Nichole Wunderle, Donna Jarrell and Dennis France, leaders of the Green Team and teachers at Mount Airy Middle School, recently received the Philip Morris USA Water Conservation Grant.
The Green Team was created three years ago as a club to raise awareness of environmental issues, as well as a place to learn special skills. The Team does water quality testing, plants gardens, has recycle programs and takes on other projects.
Steve Vacendak executive director of NC Beautiful, and Robin Nichols, member of NC Beautiful’s board of directors and manager of sports venues for Duke Energy, were at the school recently to present a check for $6,099.10 to the school.

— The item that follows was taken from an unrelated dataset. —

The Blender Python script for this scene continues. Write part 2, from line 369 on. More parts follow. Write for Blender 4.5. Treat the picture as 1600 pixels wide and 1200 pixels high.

Wunderle is a fourth year teacher in Mount Airy. She is the leader of the Random Acts of Kindness committee, a coach and, along with Jarrell and France, a leader of the Green Team.
Their goal is to provide a different kind of learning experience and teach skills for future jobs. With this grant, they hope to create an outdoor classroom that all teachers and students can benefit from.
The grant was part of $30,000 Philip Morris provided to NC Beautiful to help educate youth in the region of the Yadkin-Pee Dee River area hardest hit by recent drought conditions. The grant was available to teachers of fifth through eighth grade students in the Yadkin-Pee Dee River watershed and used to develop a water conservation program.
The program is aimed at helping teachers, through merit-based grants, to allow students to experience scientific discoveries while instilling in them a sense of commitment to the environment and the community.
NC Beautiful targeted 22 counties hardest hit by North Carolina’s drought and that made up some of the largest water-consuming communities in the Piedmont. The Yadkin-Pee Dee River Basin represents 1.4 million people in 91 municipalities, including the employees and facilities of the Philip Morris USA plant in Cabarrus County.
Vacendak said that NC Beautiful has always addressed the environment through education, and the drought presented an opportunity to bring water conservation to the forefront.
“Now is the ideal time to educate our young citizens on the importance of responsible water use,” he said in a press release. “We specifically targeted fifth graders for our grant since they are old enough to participate in real science and to influence their families in a positive manner, but young enough to absorb a lifelong passion for the natural beauty of their state.”
NC Beautiful administered its water conservation grant in four parts: part one is a classroom section, which will include a talk about local water sources and concerns; part two is hands-on study and analysis of a local creek, stream or any local water source; part three requires the students to take what they have learned home “on assignment” and provide their family with ways to better conserve water; and part four involves a report prepared by the teachers, with their students, about the impacts of their project.